@cgthigpen and I surveyed Sacramento homeowners to investigate the supply and sufficiency of residential parking for single-family homes and what that means for ADUs:
Our first step was to estimate actual garage use. We found that the most common individual use was storage (75%), followed by car parking (63%), use as an extra room (12%), and living space.
3/11
We then added the estimates of garage use to the self-reported availability of other off-street parking to estimate total off-street parking supply.

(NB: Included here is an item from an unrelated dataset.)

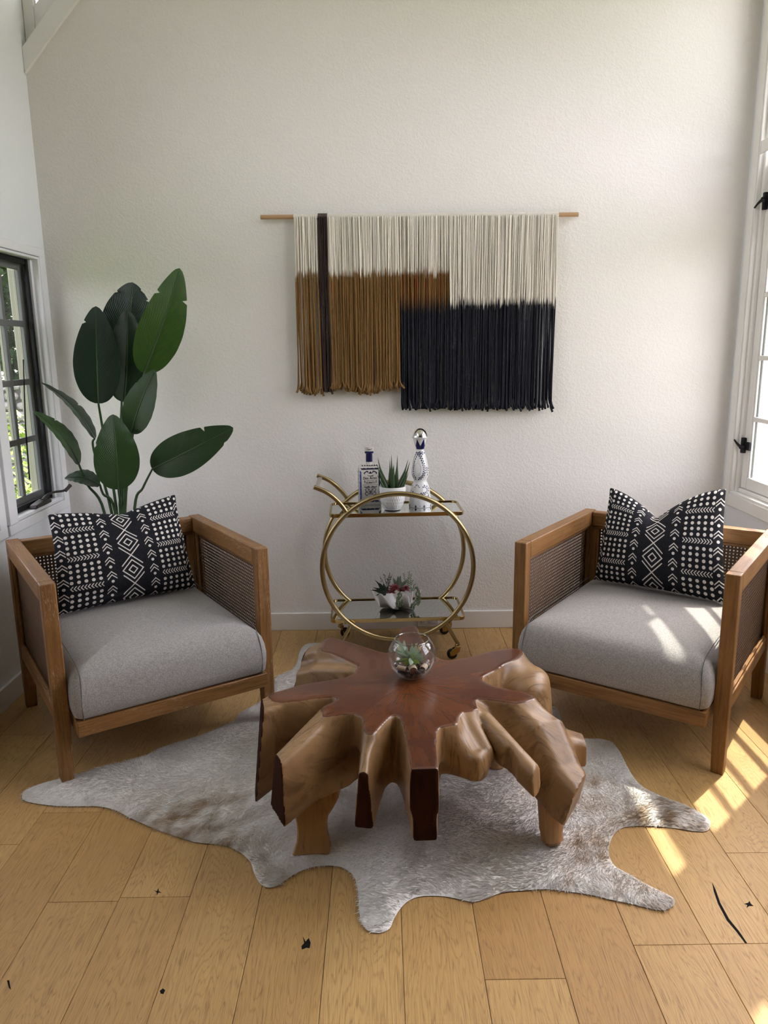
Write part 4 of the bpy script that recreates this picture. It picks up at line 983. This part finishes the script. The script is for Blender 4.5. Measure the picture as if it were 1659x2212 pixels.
orn.build('label_ornament', M_NAVY, sq, smooth=False)['kind'] = 'stuff'
for body, wd, size, y in (('Tequila', 185, 52, 1018), ('Dos Artes.', 462, 100, 1112), ('100% de Agave', 235, 26, 1168), ('BLANCO', 285, 58, 1245), ('40% Alc. Vol. · Hecho en Mexico', 490, 24, 1298)):
    text_mesh(body, 'lettering', size*K*1.25, M_BLACKINK, sq, wd*K, ((660-645)*K, -DB-.0006, (1960-y)*K))
sb = MB(); 
for s in (-1, 1): ribbon(sb, [(0, TB+.0875), (s*.005, TB+.0865), (s*.011, TB+.090), (s*.013, TB+.0925)], lambda t: .0016*(1.1-t), y=-.0245)
sb.build('stopper_emblem', M_NAVY, st_, smooth=False)
cr = MB()
for k in range(7): x = -.036+k*.012; cr.add([(x-.005, -.020, TB+.0045), (x, -.012, TB+.0115), (x+.005, -.020, TB+.0045)], [(0, 1, 2)])
cr.build('shoulder_pattern', M_NAVY, sq, smooth=False)['kind'] = 'stuff'

# tall hourglass bottle with a chrome dome
KZ = .0002067
PROF = [(1960, 272), (1900, 270), (1800, 262), (1700, 249), (1600, 235), (1500, 215), (1430, 193), (1380, 168), (1335, 152), (1300, 160), (1260, 180), (1220, 198), (1180, 206), (1120, 207), (1050, 200), (950, 183), (850, 163), (750, 135), (680, 112), (620, 95), (590, 88), (560, 92), (520, 108), (470, 127), (400, 142), (350, 160), (330, 173), (318, 188), (305, 192), (300, 188)]
tb = empty('tall_bottle', (.190, 3.668, TM), 0, 'tall white bottle painted with blue leaves, with a chrome dome stopper, right of the aloe', 'bottle')
zy = lambda y: (1960-y)*KZ
prof = [(0, 0), (.050, 0)]+[(r*KZ*.995, zy(y)+(.001 if i == 0 else 0)) for i, (y, r) in enumerate(PROF)]+[(.030, zy(299)), (0, zy(299))]
MB().lathe(prof, 48).build('body', M_CERAMIC, tb, angle=50)
def rad(z):
    P = [(zy(y), r*KZ) for y, r in PROF]
    for (a, ra), (b, rb) in zip(P[:-1], P[1:]):
        if a <= z <= b: return ra+(rb-ra)*(z-a)/(b-a)
    return P[0][1] if z < P[0][0] else P[-1][1]
MB().lathe([(.0385, zy(299)), (.0380, zy(285)), (.0345, zy(225)), (.026, zy(160)), (.014, zy(115)), (.004, zy(102)), (0, zy(101))], 40).build('dome_stopper', M_CHROME, tb)
def on(th, z, e=.0005): r = rad(z)+e; return (r*math.sin(th), -r*math.cos(th), z)
paint = MB()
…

In our most *conservative* scenario, households on average had 2.9 off-street spaces and only 2.3 cars.
4/11
Again using our most *conservative* assumptions, we found that >75% of households had enough off-street parking available to park all their cars.
5/11
And now to the fun part: with our estimate of average total residential parking (1.1 on-street + 2.9 off-street = 3.9 total spaces) in hand, we subtracted the average number of household vehicles (2.3) to estimate total parking sufficiency.
6/11
We found that households had an average of 1.6 more parking spaces available to them than they had vehicles.
7/11
What does this mean for ADUs?
Previous research (e.g. by @profchapple@JakeWegmann) indicates that ADU residents have ~1 car on avg. That means the avg single-family home in Sacramento could add an ADU and still have ≥0.6 surplus parking spots: 1.6 surplus - 1 spot = 0.6
8/11
We also scaled our findings up to NBHD block level. In related work, @volkerj2 found nearly 50% of Sac homeowners could be open to adding ADUs. So we estimated the effect of adding 5 ADUs to a hypothetical 10-house block. We found there'd still be 12 vacant parking spots.
9/11
But what if those ADUs replaced existing off-street parking (e.g. garage conversions)? We estimated there would still be 7 surplus parking spots on the block even if all 5 ADUs replaced off-street parking: 12 surplus spots - 5 displaced cars from garages = 7 surplus spots.
10/11
Overall, our findings counter NIMBYs’ claims that #ADUs will overwhelm existing #parking supplies in single-family neighborhoods.